(WRITTEN REQUEST) Starting at the first line of the listing below, repeat each line up to and including the one containing "rnd = random.Random(7)". Leave out pictures.
***** RECORD EXTRACTS *****
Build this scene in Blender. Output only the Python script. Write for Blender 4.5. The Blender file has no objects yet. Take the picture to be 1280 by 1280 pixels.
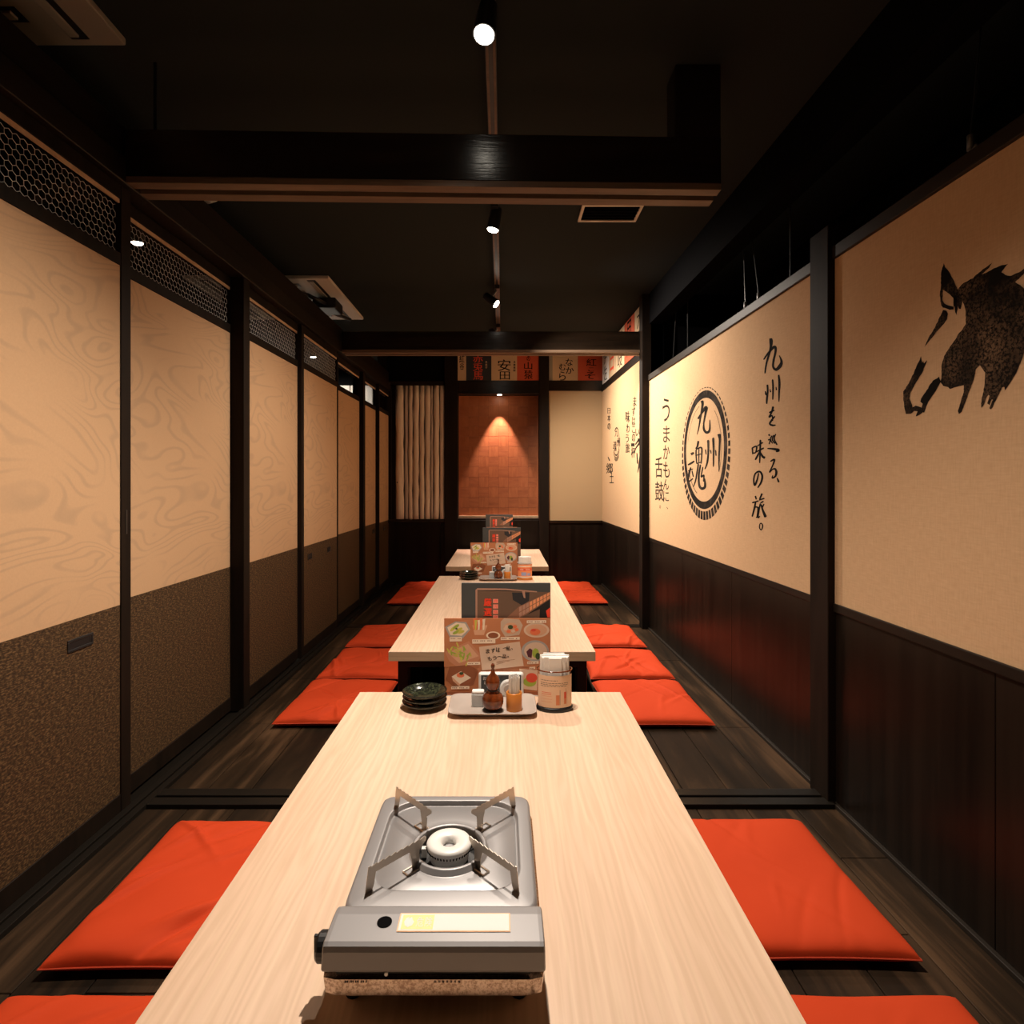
import bpy, math, random
from mathutils import Vector, geometry, noise as mnoise
S = bpy.context.scene
C = S.collection
PI = math.pi
rnd = random.Random(7)

# ---------------------------------------------------------------- camera, world, exposure
F, CX, CY, H = 720.0, 628.0, 603.0, 1.02      # focal length and principal point of the 1280 px frame, eye height
cam_d = bpy.data.cameras.new('camera'); cam = bpy.data.objects.new('camera', cam_d); C.objects.link(cam)
cam.location = (0, 0, H); cam.rotation_euler = (PI / 2, 0, 0)
cam_d.sensor_width = 36; cam_d.lens = 36 * F / 1280; cam_d.clip_start = .02
cam_d.shift_x = (640 - CX) / 1280; cam_d.shift_y = -(640 - CY) / 1280
S.camera = cam
w = bpy.data.worlds.new('world'); S.world = w; w.use_nodes = True
w.node_tree.nodes['Background'].inputs[0].default_value = (1, .8, .6, 1)
w.node_tree.nodes['Background'].inputs[1].default_value = 0.012
S.view_settings.view_transform = 'Standard'; S.view_settings.look = 'None'
S.view_settings.exposure = 0.0; S.view_settings.gamma = 1; S.view_settings.use_curve_mapping = False
S.cycles.use_denoising = True
S.cycles.max_bounces = 10; S.cycles.diffuse_bounces = 6
WARM = (1.0, .86, .725)

# ---------------------------------------------------------------- materials
def srgb(r, g, b):
    f = lambda c: (c / 255 / 12.92) if c / 255 <= .04045 else ((c / 255 + .055) / 1.055) ** 2.4
    return (f(r), f(g), f(b), 1)
class M:
    def __init__(s, name, col=(.5, .5, .5, 1), rough=.6, metal=0, spec=.5):
        s.m = bpy.data.materials.new(name); s.m.use_nodes = True
        s.t = s.m.node_tree; s.p = s.t.nodes['Principled BSDF']
        col = tuple(col) if len(col) == 4 else tuple(col) + (1,)
        s.p.inputs['Base Color'].default_value = col
        s.p.inputs['Roughness'].default_value = rough; s.p.inputs['Metallic'].default_value = metal
        s.p.inputs['Specular IOR Level'].default_value = spec
        s._c = None
    def n(s, typ, **kw):
        nd = s.t.nodes.new(typ)
        for k, v in kw.items():
            if k.startswith('i_'): nd.inputs[k[2:].replace('_', ' ')].default_value = v
            else: setattr(nd, k, v)
        return nd
    def l(s, a, b): s.t.links.new(a, b)
    def coord(s, scale=(1, 1, 1), rot=(0, 0, 0)):
        c = s.n('ShaderNodeTexCoord'); mp = s.n('ShaderNodeMapping')
        mp.inputs['Scale'].default_value = scale; mp.inputs['Rotation'].default_value = rot
        s.l(c.outputs['Object'], mp.inputs['Vector']); return mp.outputs['Vector']
    def noise(s, vec, scale=5, detail=4, rough=.5, dist=0):
        nd = s.n('ShaderNodeTexNoise'); nd.inputs['Scale'].default_value = scale; nd.inputs['Detail'].default_value = detail
        nd.inputs['Roughness'].default_value = rough; nd.inputs['Distortion'].default_value = dist
        s.l(vec, nd.inputs['Vector']); return nd.outputs['Fac']
    def ramp(s, fac, stops):
        r = s.n('ShaderNodeValToRGB'); e = r.color_ramp.elements
        while len(e) < len(stops): e.new(.5)
        for i, (p, c) in enumerate(stops):
            e[i].position = p; e[i].color = tuple(c) if len(c) == 4 else tuple(c) + (1,)
        s.l(fac, r.inputs['Fac']); return r.outputs['Color']
    def math(s, op, a, b=None):
        nd = s.n('ShaderNodeMath', operation=op)
        for i, x in enumerate((a, b)):
            if x is None: continue
            if isinstance(x, (int, float)): nd.inputs[i].default_value = x
            else: s.l(x, nd.inputs[i])
        return nd.outputs[0]
    def mix(s, fac, a, b, blend='MIX'):
        nd = s.n('ShaderNodeMix', data_type='RGBA', blend_type=blend)
        for k, x in ((0, fac), (6, a), (7, b)):
            if isinstance(x, (int, float)): nd.inputs[k].default_value = x
            elif isinstance(x, tuple): nd.inputs[k].default_value = x if len(x) == 4 else x + (1,)
            else: s.l(x, nd.inputs[k])
        return nd.outputs[2]
    def base(s, o): s.l(o, s.p.inputs['Base Color']); return s
    def bump(s, o, strength=.3, dist=.002):
        b = s.n('ShaderNodeBump'); b.inputs['Strength'].default_value = strength; b.inputs['Distance'].default_value = dist
        s.l(o, b.inputs['Height']); s.l(b.outputs[0], s.p.inputs['Normal']); return s
def k(c, f): return (c[0] * f, c[1] * f, c[2] * f, 1)

def wood(name, c1, c2, scale=(14, .9, 14), rough=.5, spec=.5, bump=.15, detail=6):
    m = M(name, c1, rough, spec=spec); v = m.coord(scale)
    a = m.noise(v, 1.0, detail, .6, .6); b = m.noise(v, 6, 3, .6)
    f = m.math('ADD', m.math('MULTIPLY', a, .7), m.math('MULTIPLY', b, .3))
    m.base(m.ramp(f, [(.35, c1), (.62, c2)])); m.bump(f, bump, .002); return m
MT = {}
# table laminate: pale ash with cathedral grain running along the table
m = M('pale_ash_laminate', rough=.42, spec=.35); v = m.coord((5, .42, 5))
a = m.noise(v, 1.1, 3, .5, .4); wv = m.n('ShaderNodeTexWave', wave_type='BANDS', bands_direction='X')
v2 = m.coord((1, .10, 1)); m.l(v2, wv.inputs['Vector'])
wv.inputs['Scale'].default_value = 20; wv.inputs['Distortion'].default_value = 16; wv.inputs['Detail'].default_value = 3; wv.inputs['Detail Scale'].default_value = 1.1
st = m.noise(m.coord((150, 3, 150)), 1, 2, .5)
base = m.ramp(a, [(.3, (.66, .455, .315)), (.7, (.78, .57, .42))])
base = m.mix(m.math('MULTIPLY', wv.outputs['Fac'], .30), base, (.52, .35, .21))
base = m.mix(m.ramp(st, [(.45, (0, 0, 0)), (.75, (.30, .30, .30))]), base, (.86, .68, .48))
m.base(base).bump(st, .05, .0005); MT['table'] = m
MT['edge'] = wood('ash_table_edge', (.44, .29, .17), (.55, .38, .23), (2, 2, 60), .5)
MT['dark'] = wood('blackened_timber', (.006, .0040, .0025), (.015, .009, .0055), (9, 9, 1.2), .6, .12)
MT['beam'] = wood('blackened_beam_timber', (.007, .0045, .003), (.018, .011, .0065), (1.5, 22, 22), .22, bump=1.0)
MT['beamY'] = wood('blackened_long_timber', (.006, .004, .0025), (.016, .010, .006), (14, 1.2, 14), .45, .25, bump=.3)
MT['lip'] = wood('pale_lit_rail_edge', (.10, .065, .042), (.17, .11, .07), (2, 30, 30), .5, .3)  # paler than the beam: light on the lower edges is put into the colour
MT['track'] = M('black_sliding_track', (.010, .008, .006), .35, spec=.22)
MT['black'] = M('matt_black_metal', (.008, .008, .009), .4)
MT['void'] = M('black_painted_recess', (.004, .004, .0045), .8, spec=.02)
m = M('dark_grey_ceiling_paint', (.024, .028, .027), .95, spec=.05); m.bump(m.noise(m.coord(), 60, 3), .1, .001); MT['ceil'] = m
# floor boards
m = M('smoked_oak_floorboard', rough=.52, spec=.14); v = m.coord((11, .8, 11)); a = m.noise(v, 1.3, 6, .65, .8); b = m.noise(m.coord((3, .9, 3)), 1.5, 2)
oi = m.n('ShaderNodeObjectInfo')
c = m.ramp(m.math('ADD', m.math('MULTIPLY', a, .6), m.math('MULTIPLY', b, .4)), [(.38, (.006, .004, .0022)), (.5, (.026, .0145, .007)), (.64, (.11, .060, .030))])
c = m.mix(m.math('MULTIPLY', oi.outputs['Random'], .5), c, (.016, .010, .006)); m.base(c).bump(a, .25, .001); MT['plank'] = m
# left door paper with flowing water lines
m = M('flowing_water_door_paper', rough=.85, spec=.2)
v = m.coord((1, .75, 1.5)); big = m.n('ShaderNodeTexNoise'); big.inputs['Scale'].default_value = 1.9; big.inputs['Detail'].default_value = 1.5
big.inputs['Roughness'].default_value = .35; big.inputs['Distortion'].default_value = 1.6; m.l(v, big.inputs['Vector'])
fr = m.math('FRACT', m.math('MULTIPLY', big.outputs['Fac'], 19)); tri = m.math('ABSOLUTE', m.math('SUBTRACT', fr, .5))
ln = m.ramp(tri, [(.0, (1, 1, 1)), (.10, (.75, .75, .75)), (.2, (0, 0, 0))])
msk = m.ramp(m.noise(m.coord((1, 1, 1.3)), 3.1, 1), [(.38, (0, 0, 0)), (.52, (1, 1, 1))])
fac = m.math('MULTIPLY', m.math('MULTIPLY', ln, msk), .42)
fine = m.noise(m.coord((1, 1, 1)), 220, 2)
bc = m.mix(fine, (.51, .325, .180), (.58, .37, .21))
m.base(m.mix(fac, bc, (.36, .25, .155))); MT['paper'] = m
# brown woven door base
m = M('brown_woven_door_cloth', rough=.75, spec=.3)
v = m.coord((1, 130, 190)); a = m.noise(v, 1, 2, .6); b = m.noise(m.coord((1, 60, 400)), 1, 2)
f = m.math('MULTIPLY', m.math('ADD', a, b), .5)
m.base(m.ramp(f, [(.40, (.024, .012, .0045)), (.50, (.056, .029, .010)), (.62, (.15, .085, .034))])).bump(f, .5, .002); MT['weave'] = m
# right wall cloth
m = M('cream_wall_cloth', rough=.88, spec=.15); a = m.noise(m.coord((1, 30, 260)), 1, 2); b = m.noise(m.coord((1, 260, 30)), 1, 2)
f = m.math('MULTIPLY', m.math('ADD', a, b), .5); m.base(m.ramp(f, [(.3, (.51, .33, .18)), (.7, (.60, .395, .23))])); MT['cloth'] = m
MT['cloth2'] = M('tan_wall_paper', (.42, .30, .17), .85, spec=.2)
m = M('glossy_dark_wainscot', rough=.33, spec=.18); a = m.noise(m.coord((20, 20, .9)), 1, 5, .6)
m.base(m.ramp(a, [(.3, (.005, .0035, .0025)), (.7, (.016, .010, .0065))])); MT['wains'] = m
MT['ledge'] = M('dark_bronze_ledge', (.018, .013, .009), .5, spec=.25)
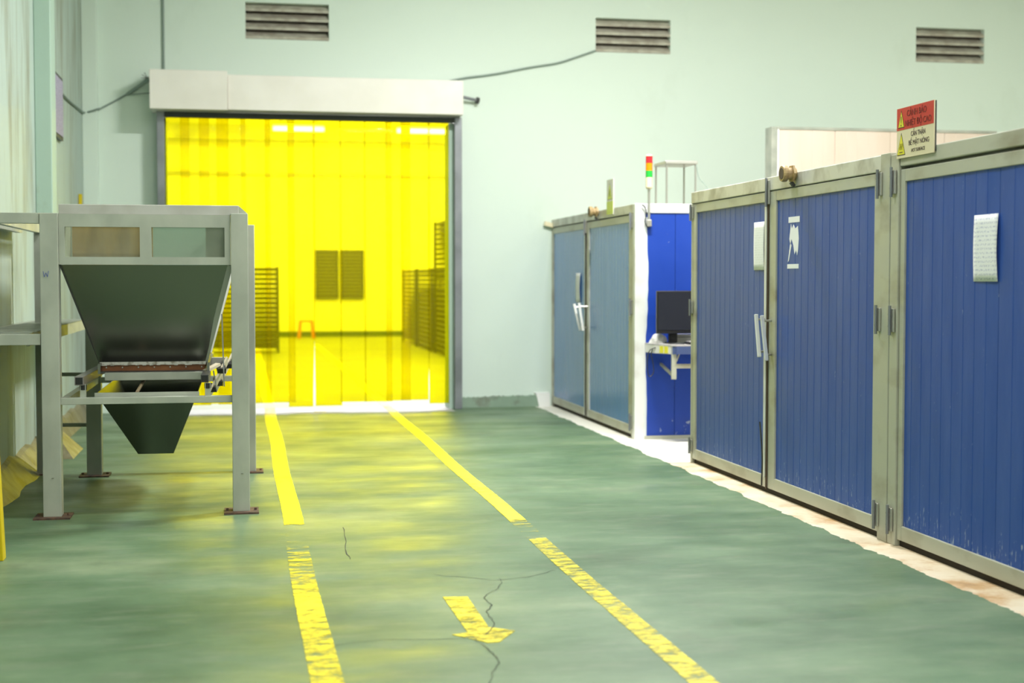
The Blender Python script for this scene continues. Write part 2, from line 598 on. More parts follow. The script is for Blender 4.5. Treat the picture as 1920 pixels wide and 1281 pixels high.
*****
(COMPLETED TASK)
Build this scene in Blender. Output only the Python script. Write for Blender 4.5. The Blender file has no objects yet. Take the picture to be 1280 by 1280 pixels.
import bpy, math, random
from mathutils import Vector, geometry, noise as mnoise
S = bpy.context.scene
C = S.collection
PI = math.pi
rnd = random.Random(7)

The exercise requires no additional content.